Oregon Lumber Export Co. v. Tohto Shipping Co.

53 F.R.D. 351 | W.D. Wash. | 1970

ORDER QUASHING ATTACHMENT AND GARNISHMENT AND STAYING PROCEEDINGS

BOLDT, Chief Judge.

Defendants TOHTO SHIPPING, CO., LTD. and NARASAKI SANGYO, K. K. have moved to quash plaintiff’s attachment and garnishment of monies and to stay this ease pending the outcome of arbitration under the charter party contract on which plaintiff’s claims in this suit are based. Counsel for all parties have had ample opportunity to present memoranda of authorities, affidavits and oral argument, all of which the Court has fully considered.

Supplemental Rule B, F.R. Civ.P., permits attachment and garnishment of monies and other property of a defendant in admiralty and maritime claims brought in personam, but only “ * * * if the defendant shall not be found within the district.” A defendant corporation is “found” within the jurisdiction of a federal district court if in the recent past it has conducted substantial commercial activities in the district and probably will continue to do so in the future. Murphy v. A/S Sobral, 283 F.2d 392 (1st Cir. 1960); United States v. Cia. Naviera Continental S. A., 178 F.Supp. 561 (S.D.N.Y.1959); Murphy v. Arrow Steamship Co., 124 F.Supp. 199 (E.D.Pa.1954). Upon the showing of record in the present case, the Court finds that defendants at all material times were doing sufficient business within this district so as to be “found” therein within the meaning of Supplemental Rule B. Accordingly, attachment and garnishment were not authorized and should be quashed.

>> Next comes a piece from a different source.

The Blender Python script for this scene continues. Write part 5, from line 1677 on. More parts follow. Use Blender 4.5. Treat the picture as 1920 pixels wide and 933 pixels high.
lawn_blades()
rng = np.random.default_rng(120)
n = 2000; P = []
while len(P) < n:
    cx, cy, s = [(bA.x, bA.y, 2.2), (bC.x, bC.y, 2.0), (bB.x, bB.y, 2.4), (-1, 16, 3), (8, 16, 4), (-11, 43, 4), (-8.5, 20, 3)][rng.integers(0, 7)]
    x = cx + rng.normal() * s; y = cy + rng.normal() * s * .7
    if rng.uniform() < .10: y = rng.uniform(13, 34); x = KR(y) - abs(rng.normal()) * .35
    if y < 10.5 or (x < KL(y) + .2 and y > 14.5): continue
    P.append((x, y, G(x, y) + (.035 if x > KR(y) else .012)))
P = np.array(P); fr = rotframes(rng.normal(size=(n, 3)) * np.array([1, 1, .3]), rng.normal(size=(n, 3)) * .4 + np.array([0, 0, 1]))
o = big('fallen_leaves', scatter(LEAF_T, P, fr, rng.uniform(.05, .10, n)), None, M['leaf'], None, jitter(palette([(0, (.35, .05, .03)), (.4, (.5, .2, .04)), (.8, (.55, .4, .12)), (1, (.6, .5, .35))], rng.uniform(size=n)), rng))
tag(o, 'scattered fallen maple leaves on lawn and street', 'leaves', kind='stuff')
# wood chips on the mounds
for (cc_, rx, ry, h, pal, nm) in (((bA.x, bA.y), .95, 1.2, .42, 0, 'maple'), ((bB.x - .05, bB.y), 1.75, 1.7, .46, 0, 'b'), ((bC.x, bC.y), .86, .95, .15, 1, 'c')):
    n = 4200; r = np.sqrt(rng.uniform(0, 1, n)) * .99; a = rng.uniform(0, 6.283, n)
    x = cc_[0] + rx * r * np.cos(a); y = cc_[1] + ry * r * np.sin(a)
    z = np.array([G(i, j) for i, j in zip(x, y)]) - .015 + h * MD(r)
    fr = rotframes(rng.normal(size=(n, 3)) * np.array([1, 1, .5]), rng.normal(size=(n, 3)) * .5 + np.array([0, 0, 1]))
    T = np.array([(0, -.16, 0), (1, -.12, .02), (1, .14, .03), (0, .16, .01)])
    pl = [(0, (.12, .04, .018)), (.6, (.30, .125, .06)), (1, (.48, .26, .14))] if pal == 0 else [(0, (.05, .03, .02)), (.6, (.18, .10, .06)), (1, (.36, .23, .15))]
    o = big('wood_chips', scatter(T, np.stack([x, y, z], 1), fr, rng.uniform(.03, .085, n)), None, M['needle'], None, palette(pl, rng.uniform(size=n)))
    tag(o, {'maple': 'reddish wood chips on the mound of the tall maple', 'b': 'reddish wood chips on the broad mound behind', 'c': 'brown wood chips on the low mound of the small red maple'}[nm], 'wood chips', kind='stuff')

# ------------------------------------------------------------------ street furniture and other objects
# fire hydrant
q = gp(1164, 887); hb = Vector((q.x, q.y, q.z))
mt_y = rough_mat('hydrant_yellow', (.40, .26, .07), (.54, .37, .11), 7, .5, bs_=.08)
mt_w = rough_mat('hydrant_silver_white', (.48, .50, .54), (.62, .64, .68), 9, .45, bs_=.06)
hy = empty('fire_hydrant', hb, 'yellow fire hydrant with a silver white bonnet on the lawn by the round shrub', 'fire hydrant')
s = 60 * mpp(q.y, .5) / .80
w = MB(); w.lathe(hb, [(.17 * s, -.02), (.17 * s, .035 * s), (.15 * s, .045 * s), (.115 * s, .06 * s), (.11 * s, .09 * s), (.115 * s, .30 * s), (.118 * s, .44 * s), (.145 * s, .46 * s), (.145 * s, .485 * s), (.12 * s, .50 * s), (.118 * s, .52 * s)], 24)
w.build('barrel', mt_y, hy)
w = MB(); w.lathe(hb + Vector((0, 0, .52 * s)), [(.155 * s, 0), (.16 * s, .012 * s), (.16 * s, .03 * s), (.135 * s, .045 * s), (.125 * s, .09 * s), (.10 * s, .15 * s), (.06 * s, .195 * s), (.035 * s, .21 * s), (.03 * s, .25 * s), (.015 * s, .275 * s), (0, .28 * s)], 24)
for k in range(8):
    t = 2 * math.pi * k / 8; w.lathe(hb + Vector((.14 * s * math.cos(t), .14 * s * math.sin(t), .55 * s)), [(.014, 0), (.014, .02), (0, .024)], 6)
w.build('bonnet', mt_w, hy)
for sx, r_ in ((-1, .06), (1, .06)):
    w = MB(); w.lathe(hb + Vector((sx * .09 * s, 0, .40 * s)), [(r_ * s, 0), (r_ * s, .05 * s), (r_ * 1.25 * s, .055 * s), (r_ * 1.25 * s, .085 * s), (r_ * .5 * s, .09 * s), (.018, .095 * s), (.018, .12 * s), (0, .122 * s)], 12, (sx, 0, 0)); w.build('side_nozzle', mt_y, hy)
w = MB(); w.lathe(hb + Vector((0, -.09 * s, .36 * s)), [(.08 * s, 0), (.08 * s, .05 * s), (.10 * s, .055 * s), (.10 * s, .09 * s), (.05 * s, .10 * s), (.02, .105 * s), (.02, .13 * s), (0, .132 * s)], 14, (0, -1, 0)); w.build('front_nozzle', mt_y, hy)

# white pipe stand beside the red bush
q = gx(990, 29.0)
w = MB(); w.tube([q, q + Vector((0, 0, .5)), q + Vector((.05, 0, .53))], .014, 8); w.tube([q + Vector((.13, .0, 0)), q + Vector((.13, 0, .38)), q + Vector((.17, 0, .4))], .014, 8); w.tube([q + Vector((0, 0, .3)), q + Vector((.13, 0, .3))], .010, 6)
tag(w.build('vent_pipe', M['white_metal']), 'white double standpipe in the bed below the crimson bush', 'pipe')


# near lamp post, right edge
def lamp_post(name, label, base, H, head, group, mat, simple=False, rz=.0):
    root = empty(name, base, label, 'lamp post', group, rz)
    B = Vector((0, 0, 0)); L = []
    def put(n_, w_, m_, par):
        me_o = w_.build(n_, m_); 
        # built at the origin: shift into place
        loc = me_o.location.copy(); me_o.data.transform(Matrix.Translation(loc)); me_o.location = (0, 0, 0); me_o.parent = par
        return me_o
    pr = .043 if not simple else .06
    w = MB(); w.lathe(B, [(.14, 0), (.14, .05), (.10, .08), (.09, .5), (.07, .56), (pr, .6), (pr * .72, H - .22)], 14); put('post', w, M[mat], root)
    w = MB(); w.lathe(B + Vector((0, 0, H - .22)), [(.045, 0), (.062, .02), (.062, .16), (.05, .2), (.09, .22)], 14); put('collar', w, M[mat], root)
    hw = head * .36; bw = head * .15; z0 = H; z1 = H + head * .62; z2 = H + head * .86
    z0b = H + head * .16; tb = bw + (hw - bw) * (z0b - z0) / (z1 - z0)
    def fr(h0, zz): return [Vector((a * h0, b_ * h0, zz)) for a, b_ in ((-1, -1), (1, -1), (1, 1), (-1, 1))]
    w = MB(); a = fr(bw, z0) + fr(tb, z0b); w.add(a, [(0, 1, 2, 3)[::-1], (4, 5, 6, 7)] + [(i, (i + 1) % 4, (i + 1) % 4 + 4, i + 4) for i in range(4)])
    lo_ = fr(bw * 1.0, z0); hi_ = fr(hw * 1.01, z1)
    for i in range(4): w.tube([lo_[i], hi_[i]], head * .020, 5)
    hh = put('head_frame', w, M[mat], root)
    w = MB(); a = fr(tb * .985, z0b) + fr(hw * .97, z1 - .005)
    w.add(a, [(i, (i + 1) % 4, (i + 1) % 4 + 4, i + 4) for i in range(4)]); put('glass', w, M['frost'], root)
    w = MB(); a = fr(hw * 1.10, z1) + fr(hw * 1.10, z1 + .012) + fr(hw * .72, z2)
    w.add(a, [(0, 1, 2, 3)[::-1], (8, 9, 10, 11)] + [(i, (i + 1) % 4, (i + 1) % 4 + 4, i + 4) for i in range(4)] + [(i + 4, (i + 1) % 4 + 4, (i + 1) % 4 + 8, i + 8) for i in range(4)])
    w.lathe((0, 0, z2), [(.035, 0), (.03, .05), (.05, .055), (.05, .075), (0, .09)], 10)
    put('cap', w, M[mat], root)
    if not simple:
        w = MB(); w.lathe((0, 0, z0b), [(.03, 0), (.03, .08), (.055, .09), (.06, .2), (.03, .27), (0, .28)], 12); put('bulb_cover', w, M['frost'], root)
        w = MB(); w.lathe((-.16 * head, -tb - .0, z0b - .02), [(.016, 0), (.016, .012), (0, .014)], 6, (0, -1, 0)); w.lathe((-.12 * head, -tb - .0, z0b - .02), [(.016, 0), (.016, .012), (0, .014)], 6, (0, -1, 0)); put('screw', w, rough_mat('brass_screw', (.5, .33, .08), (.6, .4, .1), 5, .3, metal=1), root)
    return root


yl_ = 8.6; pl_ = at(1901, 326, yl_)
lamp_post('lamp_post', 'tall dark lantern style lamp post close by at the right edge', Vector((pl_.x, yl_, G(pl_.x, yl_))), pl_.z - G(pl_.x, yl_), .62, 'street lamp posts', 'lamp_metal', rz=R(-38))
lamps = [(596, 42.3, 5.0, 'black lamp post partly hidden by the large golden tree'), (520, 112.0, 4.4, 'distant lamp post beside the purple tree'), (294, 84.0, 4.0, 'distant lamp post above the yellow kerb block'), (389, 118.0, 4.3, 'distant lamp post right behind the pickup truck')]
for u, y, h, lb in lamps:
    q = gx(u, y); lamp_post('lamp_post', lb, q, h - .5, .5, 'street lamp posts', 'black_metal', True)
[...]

The basic question presented by defendants’ motion for a stay order pursuant to 9 U.S.C. § 3 is whether parties to a charter party contract should be determined in arbitration proceedings or by the Court. Paragraph 23 of the charter party expressly provides: “Any dispute arising from this Charter shall be submitted to arbitration * * *” A party asserting a claim upon a contract containing an arbitration clause must comply therewith, as well as with all other material terms of the contract. Tepper Realty Company v. Mosaic Tile Company, 259 F.Supp. 688 (S.D.N.Y. 1966); Kulukundis Shipping Co. S/A v. Amtorg Trading Corp., 126 F.2d 978 (2nd Cir. 1942). On the present record, neither plaintiff nor either defendant has disclaimed being a party to the charter party in question or has denied validity of the arbitration clause. In these circumstances, predetermination of parties to the contract by the Court is not required. Accordingly, this case should be stayed pending arbitration proceedings.